We have a statement that claims that the derivative of \(\frac{f(x)}{x^2}\) is equal to \(\frac{f^{\prime}(x)}{2x}\). We seek to verify if this claim is True or False.

Taking the derivative of a quotient requires us to apply the Quotient Rule of derivations. The Quotient Rule states that the derivative of a quotient of two functions is the denominator times the derivative of the numerator minus the numerator times the derivative of the denominator, all over the square of the denominator. Applying the Quotient Rule, the derivative of \(\frac{f(x)}{x^2}\), denoted by \(\frac{d}{dx}\left(\frac{f(x)}{x^2}\right)\), is: \[ \frac{x^2f^{\prime}(x)-2xf(x)}{(x^2)^2} \] We can simplify the above expression to: \[ \frac{x^2f^{\prime}(x)-2xf(x)}{x^4} \] Hence, the derivative of \(\frac{f(x)}{x^2}\) is not equal to \(\frac{f^{\prime}(x)}{2x}\). Therefore, the original statement is false.

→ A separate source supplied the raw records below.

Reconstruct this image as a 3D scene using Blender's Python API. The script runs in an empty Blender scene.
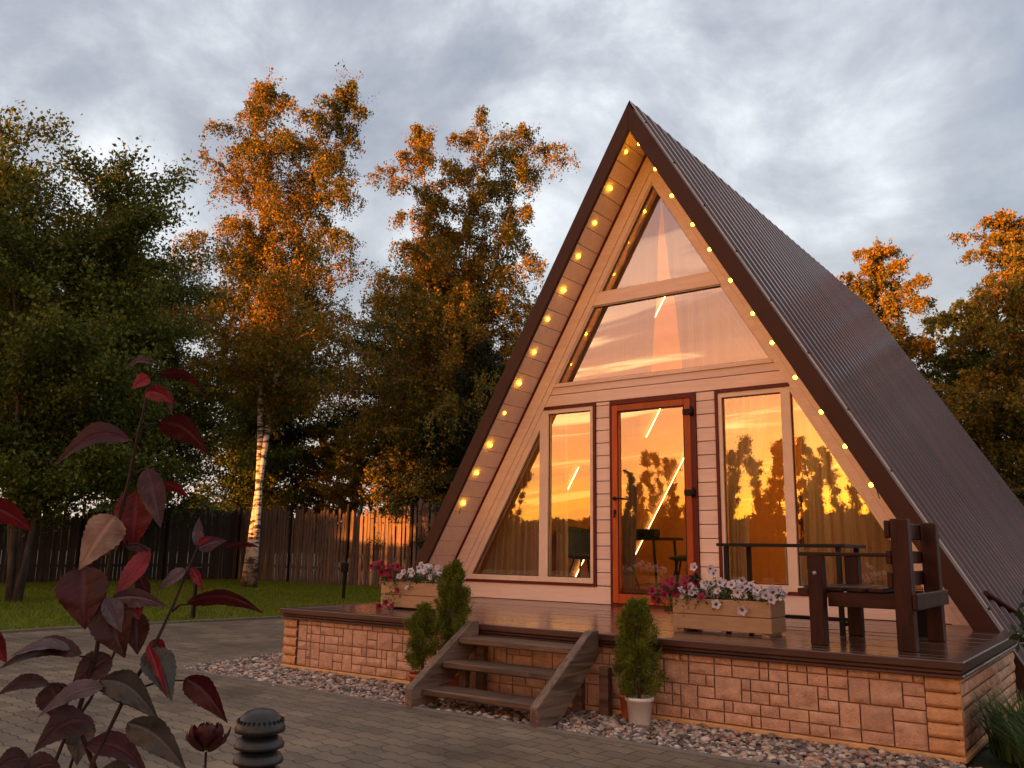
import bpy, bmesh, math, random
import numpy as np
from mathutils import Vector, Matrix
R = math.radians
rng = np.random.default_rng(7); random.seed(7)
C = bpy.context.scene.collection
sc = bpy.context.scene
G = -0.51                      # ground level; z = 0 is the terrace floor

# ------------------------------------------------------------------ camera
F_PX, YAW, PITCH, ROLL = 864.63, 0.6381, 0.1876, 0.0141
CAM = Vector((4.6692, -8.1067, 0.5679))
fw = Vector((-math.sin(YAW)*math.cos(PITCH), math.cos(YAW)*math.cos(PITCH), math.sin(PITCH)))
rt = Vector((math.cos(YAW), math.sin(YAW), 0)); up = rt.cross(fw)
rt2 = rt*math.cos(ROLL)+up*math.sin(ROLL); up2 = up*math.cos(ROLL)-rt*math.sin(ROLL)
cd = bpy.data.cameras.new('camera'); cam = bpy.data.objects.new('camera', cd); C.objects.link(cam)
cd.sensor_width = 36; cd.lens = F_PX/1024*36; cd.clip_start = 0.05; cd.clip_end = 3000
M = Matrix((rt2, up2, -fw)).transposed().to_4x4(); M.translation = CAM
cam.matrix_world = M
sc.camera = cam
def px(x, y, dist):            # point seen at a photo pixel, at a given distance
    d = fw+rt2*((x-512)/F_PX)-up2*((y-384)/F_PX)
    return CAM+d.normalized()*dist
def pxh(x, y, dist):           # same, horizontal distance
    d = fw+rt2*((x-512)/F_PX)-up2*((y-384)/F_PX)
    return CAM+d/math.hypot(d.x, d.y)*dist

# ------------------------------------------------------------------ light
SUN_AZ = R(14.0)               # sun stands behind the camera: direction (-sin, -cos)
SUN_EL = R(0.7)
sundir = Vector((-math.sin(SUN_AZ)*math.cos(SUN_EL), -math.cos(SUN_AZ)*math.cos(SUN_EL), math.sin(SUN_EL)))
sd = bpy.data.lights.new('sun', 'SUN'); sd.energy = 5.0; sd.angle = R(0.2); sd.color = (1.0, 0.33, 0.06)
so = bpy.data.objects.new('sun', sd); C.objects.link(so)
so.rotation_euler = (-sundir).to_track_quat('-Z', 'Y').to_euler()
w = bpy.data.worlds.new('World'); sc.world = w; w.use_nodes = True
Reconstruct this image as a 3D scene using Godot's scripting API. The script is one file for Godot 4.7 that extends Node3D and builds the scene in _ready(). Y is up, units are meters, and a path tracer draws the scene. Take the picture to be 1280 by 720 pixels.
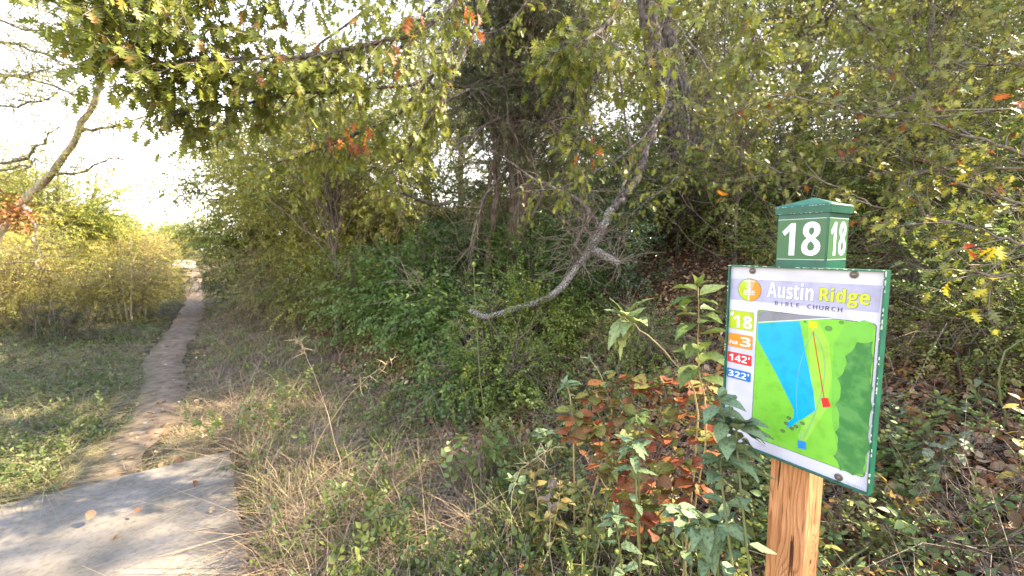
extends Node3D
# A disc-golf tee sign on a post beside a woodland trail: concrete tee pad, trodden path, dry grass, a leaf-littered bank and the trees over it.

var R := RandomNumberGenerator.new()
var M: Dictionary = {}
var taken := {}
const EYE := 1.55


# ---------------------------------------------------------------- geometry
class Geo:
	var v := PackedVector3Array()
	var c := PackedColorArray()
	var i := PackedInt32Array()

	func tube(p: PackedVector3Array, r0: float, r1: float, sides: int, col := Color.WHITE, rough := 0.0, rng: RandomNumberGenerator = null, power := 1.0) -> void:
		var base := v.size()
		var m := p.size()
		var t0 := (p[1] - p[0]).normalized()
		var a := t0.cross(Vector3.UP if absf(t0.y) < 0.9 else Vector3.RIGHT).normalized()
		for k in m:
			var t := (p[mini(k + 1, m - 1)] - p[maxi(k - 1, 0)]).normalized()
			a = (a - t * a.dot(t)).normalized()
			var b := t.cross(a)
			var r := lerpf(r0, r1, pow(float(k) / (m - 1), power))
			for s in sides:
				var an := TAU * s / sides
				var q := r * (1.0 + (rng.randf_range(-rough, rough) if rough > 0.0 else 0.0))
				v.append(p[k] + (a * cos(an) + b * sin(an)) * q)
				c.append(col)
		for k in m - 1:
			for s in sides:
				var q := base + k * sides + s
				var w := base + k * sides + (s + 1) % sides
				i.append_array([q, q + sides, w, w, q + sides, w + sides])
		if r1 > 0.006:   # close the cut end
			var e := v.size()
			v.append(p[m - 1]); c.append(col)
			for s in sides:
				i.append_array([base + (m - 1) * sides + s, e, base + (m - 1) * sides + (s + 1) % sides])

	# a leaf blade along the local +Z of t: stations [along, half width, forward shift of the edge]
	func leaf(t: Transform3D, shape: Array, size: float, fold: float, curl: float, col: Color, ripple := 0.0) -> void:
		var base := v.size()
		var n := shape.size()
		for k in n:
			var st: Array = shape[k]
			var f: float = st[0]
			var w: float = st[1]
			var sh: float = st[2] if st.size() > 2 else 0.0
			var y := -curl * f * f * size
			var rip := ripple * size * sin(k * 2.4)
			v.append(t * Vector3(-w * size, y + fold * w * size + rip, (f + sh) * size))
			v.append(t * Vector3(0, y, f * size))
			v.append(t * Vector3(w * size, y + fold * w * size - rip, (f + sh) * size))
			var mid := Color(minf(col.r * 1.18, 1.0), minf(col.g * 1.15, 1.0), minf(col.b * 1.12, 1.0))
			var b1 := 1.0 + 0.14 * sin(k * 5.3 + base * 1.7)
			var b2 := 1.0 + 0.14 * sin(k * 3.9 + base * 2.3 + 1.0)
			c.append(Color(minf(col.r * b1 * (1.1 if b1 < 0.93 else 1.0), 1.0), minf(col.g * b1, 1.0), col.b * b1)); c.append(mid); c.append(Color(minf(col.r * b2 * (1.1 if b2 < 0.93 else 1.0), 1.0), minf(col.g * b2, 1.0), col.b * b2))
		for k in n - 1:
			var q := base + k * 3
			i.append_array([q, q + 1, q + 3, q + 1, q + 4, q + 3, q + 1, q + 2, q + 4, q + 2, q + 5, q + 4])

	func quad(a: Vector3, b: Vector3, d: Vector3, e: Vector3, col := Color.WHITE) -> void:
		var q := v.size()
		v.append_array([a, b, d, e]); c.append_array([col, col, col, col])
		i.append_array([q, q + 1, q + 2, q, q + 2, q + 3])

	# flat shaded convex solid from two rings (bottom, top)
	func prism(lo: Array, hi: Array, col := Color.WHITE) -> void:
		var n := lo.size()
		for k in n:
			quad(lo[k], lo[(k + 1) % n], hi[(k + 1) % n], hi[k], col)
		for k in range(1, n - 1):
			var q := v.size()
			v.append_array([hi[0], hi[k], hi[k + 1], lo[0], lo[k + 1], lo[k]])
			for z in 6: c.append(col)
			i.append_array([q, q + 1, q + 2, q + 3, q + 4, q + 5])

	func mesh() -> ArrayMesh:
		var nn := PackedVector3Array()
		nn.resize(v.size())
		for k in range(0, i.size(), 3):
			var a := v[i[k]]
			var n := (v[i[k + 2]] - a).cross(v[i[k + 1]] - a)
			nn[i[k]] += n; nn[i[k + 1]] += n; nn[i[k + 2]] += n
		for k in nn.size():
			nn[k] = nn[k].normalized() if nn[k].length_squared() > 1e-20 else Vector3.UP
		var arr := []
		arr.resize(Mesh.ARRAY_MAX)
		arr[Mesh.ARRAY_VERTEX] = v
		arr[Mesh.ARRAY_NORMAL] = nn
		arr[Mesh.ARRAY_COLOR] = c
		arr[Mesh.ARRAY_INDEX] = i
		var m := ArrayMesh.new()
		m.add_surface_from_arrays(Mesh.PRIMITIVE_TRIANGLES, arr)
		return m


# transforms and tints of a MultiMesh while it is being filled
class Many:
	var t: Array[Transform3D] = []
	var c := PackedColorArray()
	func add(at: Transform3D, col: Color) -> void:
		t.append(at); c.append(col)


const OVATE := [[0.0, 0.0], [0.14, 0.17], [0.38, 0.29], [0.62, 0.24], [0.85, 0.1], [1.0, 0.0]]
const ROUND := [[0.0, 0.0], [0.12, 0.2], [0.38, 0.37], [0.65, 0.38], [0.88, 0.22], [1.0, 0.02]]
const LANCE := [[0.0, 0.0], [0.2, 0.13], [0.45, 0.17], [0.75, 0.09], [1.0, 0.0]]
const SMALL := [[0.0, 0.0], [0.35, 0.27], [0.7, 0.2], [1.0, 0.0]]
const STRAP := [[0.0, 0.03], [0.4, 0.035], [0.75, 0.025], [1.0, 0.0]]
const OAK := [[0.0, 0.012], [0.14, 0.02], [0.2, 0.19, 0.07], [0.28, 0.06], [0.38, 0.38, 0.1], [0.47, 0.08], [0.56, 0.36, 0.13], [0.66, 0.08], [0.75, 0.22, 0.13], [0.85, 0.06], [1.0, 0.0]]
const NETTLE := [[0.0, 0.0], [0.1, 0.2], [0.2, 0.25], [0.26, 0.24], [0.4, 0.25], [0.46, 0.22], [0.6, 0.19], [0.66, 0.16], [0.8, 0.1], [1.0, 0.0]]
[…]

As part of the exercise, it's asked to provide an example if the statement is false. Let's consider a straightforward case where \(f(x)=x\). Thus, \[ \frac{d}{d x}\left[\frac{x}{x^{2}}\right] \] should be equal to \[ \frac{1}{2x} \] But, if we simplify the expression inside the derivative on the left-hand side, we get: \[ \frac{d}{d x}[x^{-1}]=-x^{-2}=-\frac{1}{x^2} \] And this doesn't equal \(\frac{1}{2x}\).